How an author profile works
Technically, an author profile consists of two levels. Visible to people is the author box below or beside the article: photo, short bio, position, links to specialist articles or profiles. Invisible but machine-readable is the structured markup, for example via Schema.org with the author field. This lets you link a text unambiguously to a person, ideally with a dedicated author page as a central anchor point. Consistency is important: the same name, the same spelling and the same linked profiles across all platforms. This lets systems recognize the person as an entity, i.e. as an unambiguously identifiable thing with a stable meaning. The clearer this link, the more easily expertise can be assigned and substantiated.
Common mistakes
The most common mistake is the phantom author: an invented name with a stock photo, without a real history. Experienced verification systems recognize this, and it can destroy trust instead of building it. Equally widespread are empty profiles with a single sentence or no linking to further work at all. An author profile without evidence of experience remains a claim. Inconsistent spellings of names also do harm, because they artificially split one person into several unconnected identities. Finally, many underestimate freshness: a profile showing a person who has not been with the company for years looks careless. Maintain the information, keep qualifications current and link authors with verifiable real traces online.

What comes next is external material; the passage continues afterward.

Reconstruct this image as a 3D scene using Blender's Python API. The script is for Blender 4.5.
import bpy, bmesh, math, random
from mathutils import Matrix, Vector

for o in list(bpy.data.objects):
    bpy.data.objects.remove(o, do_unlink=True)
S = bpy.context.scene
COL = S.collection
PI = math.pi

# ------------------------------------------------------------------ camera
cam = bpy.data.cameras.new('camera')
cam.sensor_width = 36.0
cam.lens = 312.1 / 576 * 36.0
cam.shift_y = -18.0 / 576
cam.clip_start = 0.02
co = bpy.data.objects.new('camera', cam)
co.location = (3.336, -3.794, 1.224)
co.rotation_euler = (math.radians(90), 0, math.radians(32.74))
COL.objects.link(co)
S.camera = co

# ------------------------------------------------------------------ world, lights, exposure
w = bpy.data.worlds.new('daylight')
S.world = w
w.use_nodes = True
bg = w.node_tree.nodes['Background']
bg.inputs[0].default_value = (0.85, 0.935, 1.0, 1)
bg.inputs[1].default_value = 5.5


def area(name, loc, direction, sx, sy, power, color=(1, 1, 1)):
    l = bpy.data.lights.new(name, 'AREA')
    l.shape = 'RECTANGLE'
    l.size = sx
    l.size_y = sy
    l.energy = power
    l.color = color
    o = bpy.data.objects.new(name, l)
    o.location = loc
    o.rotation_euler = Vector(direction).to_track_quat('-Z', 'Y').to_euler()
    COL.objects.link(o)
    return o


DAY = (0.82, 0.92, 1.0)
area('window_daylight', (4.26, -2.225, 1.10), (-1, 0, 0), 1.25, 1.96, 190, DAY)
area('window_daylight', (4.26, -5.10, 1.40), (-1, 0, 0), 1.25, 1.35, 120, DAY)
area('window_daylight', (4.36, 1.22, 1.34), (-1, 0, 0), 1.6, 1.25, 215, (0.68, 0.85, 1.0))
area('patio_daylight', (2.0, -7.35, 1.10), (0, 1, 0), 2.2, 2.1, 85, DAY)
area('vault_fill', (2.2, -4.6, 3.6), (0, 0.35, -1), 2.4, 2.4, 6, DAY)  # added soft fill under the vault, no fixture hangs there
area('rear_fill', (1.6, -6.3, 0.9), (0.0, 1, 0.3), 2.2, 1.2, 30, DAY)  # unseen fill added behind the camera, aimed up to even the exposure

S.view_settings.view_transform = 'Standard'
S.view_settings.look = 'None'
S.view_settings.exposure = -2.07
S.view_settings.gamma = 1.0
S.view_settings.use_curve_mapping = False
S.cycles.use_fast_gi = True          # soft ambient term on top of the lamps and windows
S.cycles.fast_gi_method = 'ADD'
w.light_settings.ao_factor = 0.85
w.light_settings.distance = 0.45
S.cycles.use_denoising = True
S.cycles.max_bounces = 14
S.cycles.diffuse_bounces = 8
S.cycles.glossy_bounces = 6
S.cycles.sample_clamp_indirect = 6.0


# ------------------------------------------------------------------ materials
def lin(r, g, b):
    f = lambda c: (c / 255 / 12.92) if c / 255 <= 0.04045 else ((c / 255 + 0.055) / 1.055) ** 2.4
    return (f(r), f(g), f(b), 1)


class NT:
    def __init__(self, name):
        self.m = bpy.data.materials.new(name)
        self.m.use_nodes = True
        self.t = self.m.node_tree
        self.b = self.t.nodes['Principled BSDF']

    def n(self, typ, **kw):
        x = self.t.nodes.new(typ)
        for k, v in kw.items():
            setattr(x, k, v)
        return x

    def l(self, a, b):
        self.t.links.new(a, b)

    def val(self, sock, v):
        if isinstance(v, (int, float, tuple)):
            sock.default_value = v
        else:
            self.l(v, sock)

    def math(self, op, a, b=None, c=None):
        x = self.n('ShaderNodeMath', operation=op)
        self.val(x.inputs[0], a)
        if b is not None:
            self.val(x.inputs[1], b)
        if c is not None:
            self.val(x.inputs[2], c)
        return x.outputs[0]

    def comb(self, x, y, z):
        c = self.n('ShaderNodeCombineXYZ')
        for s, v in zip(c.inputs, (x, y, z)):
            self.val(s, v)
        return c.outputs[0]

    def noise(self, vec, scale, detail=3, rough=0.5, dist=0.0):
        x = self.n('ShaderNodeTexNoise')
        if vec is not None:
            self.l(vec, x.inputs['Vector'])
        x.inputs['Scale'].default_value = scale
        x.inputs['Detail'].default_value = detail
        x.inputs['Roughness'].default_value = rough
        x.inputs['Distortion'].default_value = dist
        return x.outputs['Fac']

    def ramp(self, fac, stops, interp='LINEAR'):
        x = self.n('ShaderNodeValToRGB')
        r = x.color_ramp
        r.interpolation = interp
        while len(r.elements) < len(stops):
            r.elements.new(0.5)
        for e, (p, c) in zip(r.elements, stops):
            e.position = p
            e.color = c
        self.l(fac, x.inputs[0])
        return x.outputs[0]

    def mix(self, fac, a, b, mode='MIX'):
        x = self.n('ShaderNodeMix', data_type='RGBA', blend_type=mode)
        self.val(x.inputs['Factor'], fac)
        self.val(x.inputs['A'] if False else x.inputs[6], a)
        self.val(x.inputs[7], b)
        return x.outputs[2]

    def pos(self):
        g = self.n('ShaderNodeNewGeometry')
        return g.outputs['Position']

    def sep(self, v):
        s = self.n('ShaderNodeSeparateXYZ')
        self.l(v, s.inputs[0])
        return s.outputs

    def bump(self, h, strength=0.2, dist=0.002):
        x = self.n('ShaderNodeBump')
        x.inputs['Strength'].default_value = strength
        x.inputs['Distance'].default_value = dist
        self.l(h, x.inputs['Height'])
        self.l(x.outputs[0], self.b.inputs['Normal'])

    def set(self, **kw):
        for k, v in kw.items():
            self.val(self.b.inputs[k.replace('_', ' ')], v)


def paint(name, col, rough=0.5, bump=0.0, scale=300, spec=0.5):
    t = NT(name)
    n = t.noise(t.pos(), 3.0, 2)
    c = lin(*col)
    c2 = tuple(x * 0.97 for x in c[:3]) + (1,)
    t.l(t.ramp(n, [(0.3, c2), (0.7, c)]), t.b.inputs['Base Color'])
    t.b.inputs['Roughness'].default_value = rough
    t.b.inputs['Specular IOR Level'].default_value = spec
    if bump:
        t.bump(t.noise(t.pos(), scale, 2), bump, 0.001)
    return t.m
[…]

Relevance to AI recommendations
When an AI assistant answers a question, it selects from many possible sources. A clearly indicated author profile increases the chance that your content in particular is classified as trustworthy and cited. For generative search and for answer engine optimization, authorship is one quality signal among several. Systems increasingly check whether a statement comes from a traceable expert, instead of only evaluating the text in isolation. An author profile connected to a recognizable entity and a consistent field of expertise supports this assessment. In combination with correct facts and structured data, it improves your citability, i.e. the likelihood of appearing by name as a source in AI answers.
Example
A small tax advisory firm publishes a guide on the small-business regulation. Instead of leaving the text anonymous, it sets up an author profile: a photo of the responsible tax advisor, a note about his accreditation, a sentence on his focus areas and a link to his author page with further posts. If someone now asks an AI assistant about the small-business threshold, the system can assign the post to a real expert and is more likely to name it as a reliable source. This turns an arbitrary blog text into provable expert advice that still carries trust months later.
Common questions
Do I need a dedicated page for every author?
For authors who publish regularly, a dedicated author page as a central anchor point is worthwhile. It bundles all posts, qualifications and profiles and makes the person a clearly recognizable entity. For one-off guest posts, a compact author box with a link is often enough.
Does an author profile also help with purely factual content?
Yes. Especially for topics that touch on health, finance or law, traceable expert authorship is particularly valuable. It signals to systems and readers alike that verified expertise stands behind it, and thus strengthens the credibility even of sober, fact-heavy texts.